• Set problem
Write out the records below once more, exactly as they stand.

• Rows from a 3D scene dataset
● ● ● ● ●
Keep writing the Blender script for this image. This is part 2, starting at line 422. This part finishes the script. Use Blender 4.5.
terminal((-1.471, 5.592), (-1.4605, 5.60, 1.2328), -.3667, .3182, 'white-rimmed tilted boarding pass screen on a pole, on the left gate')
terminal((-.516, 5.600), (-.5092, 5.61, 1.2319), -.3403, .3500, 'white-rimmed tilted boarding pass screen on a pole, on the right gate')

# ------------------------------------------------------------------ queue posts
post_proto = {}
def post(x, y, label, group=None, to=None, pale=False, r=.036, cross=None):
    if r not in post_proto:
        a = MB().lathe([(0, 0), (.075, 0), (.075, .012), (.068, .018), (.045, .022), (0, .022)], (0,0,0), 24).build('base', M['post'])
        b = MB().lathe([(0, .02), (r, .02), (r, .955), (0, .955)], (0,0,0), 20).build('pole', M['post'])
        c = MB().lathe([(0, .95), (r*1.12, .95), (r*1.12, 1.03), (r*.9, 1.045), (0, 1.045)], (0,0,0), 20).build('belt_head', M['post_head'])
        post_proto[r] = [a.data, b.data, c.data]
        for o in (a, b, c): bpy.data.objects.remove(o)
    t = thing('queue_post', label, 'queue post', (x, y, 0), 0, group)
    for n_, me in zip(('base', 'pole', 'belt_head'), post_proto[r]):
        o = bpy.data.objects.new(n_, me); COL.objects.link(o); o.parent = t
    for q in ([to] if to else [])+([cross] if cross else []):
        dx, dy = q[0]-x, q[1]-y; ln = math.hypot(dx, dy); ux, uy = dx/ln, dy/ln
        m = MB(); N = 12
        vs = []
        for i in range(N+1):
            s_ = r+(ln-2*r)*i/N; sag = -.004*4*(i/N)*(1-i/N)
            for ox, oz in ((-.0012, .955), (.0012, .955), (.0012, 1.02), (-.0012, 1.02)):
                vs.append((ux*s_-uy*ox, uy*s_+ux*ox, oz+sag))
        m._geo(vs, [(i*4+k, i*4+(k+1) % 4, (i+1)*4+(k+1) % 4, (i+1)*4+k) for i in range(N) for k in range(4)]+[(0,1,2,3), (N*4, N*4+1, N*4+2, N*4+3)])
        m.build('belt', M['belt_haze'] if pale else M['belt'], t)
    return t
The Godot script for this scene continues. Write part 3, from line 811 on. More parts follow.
● ● ● ● ●
• Task response
Keep writing the Blender script for this image. This is part 2, starting at line 422. This part finishes the script. Use Blender 4.5.
terminal((-1.471, 5.592), (-1.4605, 5.60, 1.2328), -.3667, .3182, 'white-rimmed tilted boarding pass screen on a pole, on the left gate')
terminal((-.516, 5.600), (-.5092, 5.61, 1.2319), -.3403, .3500, 'white-rimmed tilted boarding pass screen on a pole, on the right gate')

# ------------------------------------------------------------------ queue posts
post_proto = {}
def post(x, y, label, group=None, to=None, pale=False, r=.036, cross=None):
    if r not in post_proto:
        a = MB().lathe([(0, 0), (.075, 0), (.075, .012), (.068, .018), (.045, .022), (0, .022)], (0,0,0), 24).build('base', M['post'])
        b = MB().lathe([(0, .02), (r, .02), (r, .955), (0, .955)], (0,0,0), 20).build('pole', M['post'])
        c = MB().lathe([(0, .95), (r*1.12, .95), (r*1.12, 1.03), (r*.9, 1.045), (0, 1.045)], (0,0,0), 20).build('belt_head', M['post_head'])
        post_proto[r] = [a.data, b.data, c.data]
        for o in (a, b, c): bpy.data.objects.remove(o)
    t = thing('queue_post', label, 'queue post', (x, y, 0), 0, group)
    for n_, me in zip(('base', 'pole', 'belt_head'), post_proto[r]):
        o = bpy.data.objects.new(n_, me); COL.objects.link(o); o.parent = t
    for q in ([to] if to else [])+([cross] if cross else []):
        dx, dy = q[0]-x, q[1]-y; ln = math.hypot(dx, dy); ux, uy = dx/ln, dy/ln
        m = MB(); N = 12
        vs = []
        for i in range(N+1):
            s_ = r+(ln-2*r)*i/N; sag = -.004*4*(i/N)*(1-i/N)
            for ox, oz in ((-.0012, .955), (.0012, .955), (.0012, 1.02), (-.0012, 1.02)):
                vs.append((ux*s_-uy*ox, uy*s_+ux*ox, oz+sag))
        m._geo(vs, [(i*4+k, i*4+(k+1) % 4, (i+1)*4+(k+1) % 4, (i+1)*4+k) for i in range(N) for k in range(4)]+[(0,1,2,3), (N*4, N*4+1, N*4+2, N*4+3)])
        m.build('belt', M['belt_haze'] if pale else M['belt'], t)
    return t
The Godot script for this scene continues. Write part 3, from line 811 on. More parts follow.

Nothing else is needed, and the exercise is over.